I was involved in the St John and St Matthew Passions that Peter Sellars did with the Berliner Philharmoniker, and it was wonderful to be part of something like that. It's always fantastic to share wild ideas and to be inspired by him, and I think Pelléas will suit semi-staging very well; it's so balletic, and the music kind of carries it in a way that often makes you want to hear every word and yet you have too much staging around it. So, I'm excited and curious to see what he will do with this piece.
Moving into more personal territory, how do you manage to get the balance between such an array of residencies and a family life, particularly when the youngest of your three children is only fourteen months old? As a mother myself, I'm personally rather in awe of what you're accomplishing!
Well it's not easy! You always feel, 'Oh, I should be more with my child', and now this is a tough year. I've had all these residency projects booked in, and now I'm trying to fit in everything I want to do, but to do it with three children - it's difficult! But, you just have to be very efficient with your time. So, if you have two hours to practice, you can't just pick up the phone in the middle of it, because then you will only have an hour and a half, which you will feel. So you have to be strict with yourself.
It would be hard for your children to be growing up within a more musical household. Are you actively musically “educating” them at home?
Well, we try to bring them music, and my older sons play instruments, but I'm not a pushy mother in that sense. It's not a 'must' that my children are going to be musicians; I like to support them in whatever passion they have, and actually I sometimes think that it would be good for somebody to do something more useful like be a lawyer or repair my bike! That said, I do want to help them to love music as listeners or amateur players, just to give them that enjoyment for their lives. What's most important though is that they don't do it as a duty, but because they like doing it.
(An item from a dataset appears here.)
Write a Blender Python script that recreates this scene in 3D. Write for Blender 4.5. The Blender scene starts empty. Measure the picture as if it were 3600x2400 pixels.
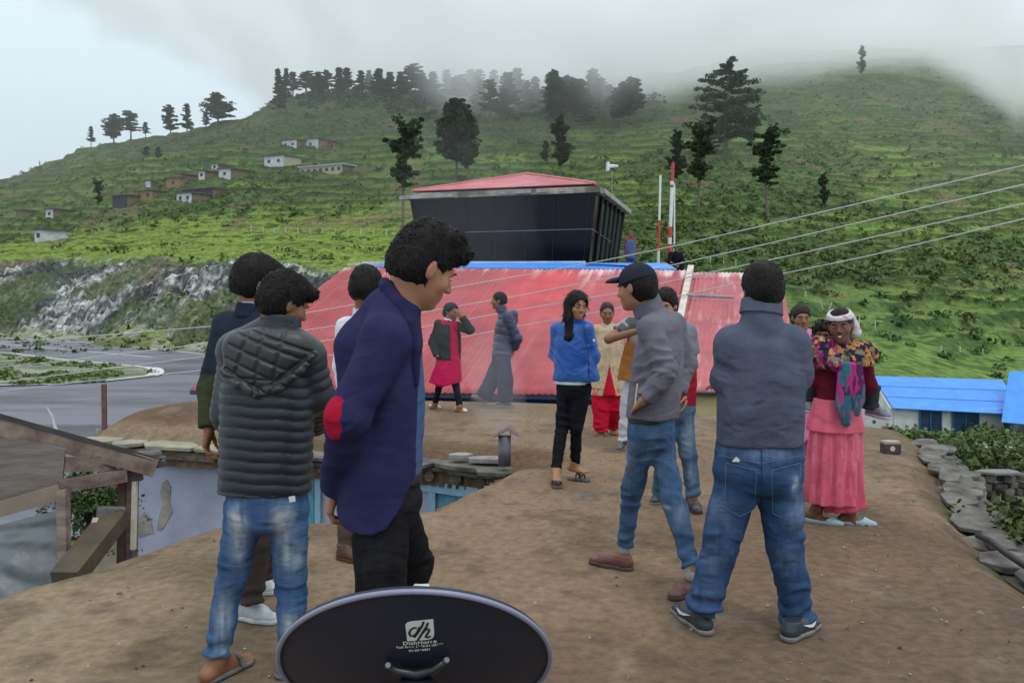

There's an ongoing debate in the UK over the place of music within the school curriculum. What are your own thoughts on music's relevance within the wider academic education?
I am a big supporter of music education, and it doesn't always necessarily have to be always classical music. For example, my sons have a wonderful music teacher who is bringing them all kinds of stuff: they're singing Beatles, and recently they did their own kind of theatre play version of Die Zauberflöte which all the kids loved, even those who would normally say they hate classical music. So for me, the important thing is to bring young people all kinds music and see what they like, and to bring it to them in a playful and interesting way. But yes, I think that music, as well as the other arts, should be in schools because it brings a different kind of creativity. We all know that there are parts of the brain which are especially active when we do maths, whilst other parts get used through music or painting. So, it's a very important training for your brain, emotions, and knowledge.
To end the interview, what are your thoughts on where you are right now? Could your career possibly involve more excitement or variety than it does now?!
I don't think that it's variety that's missing in my life, whatever else is! No. When you are young, you're always thinking about what you want to do next and with whom. Then, you reach the point where I think I am, where you can do projects which will make you feel happy; you no longer feel that you have to prove yourself, and I think that's the kind of prize for all the hard work you do at the beginning. I remember when I was in my twenties there was nothing more important than what I was going to do next. Now I have my family, which is of course absolutely the most important thing, plus I'm in this position in which I can do what I like, when I like and with whom I like, and I think it's wonderful!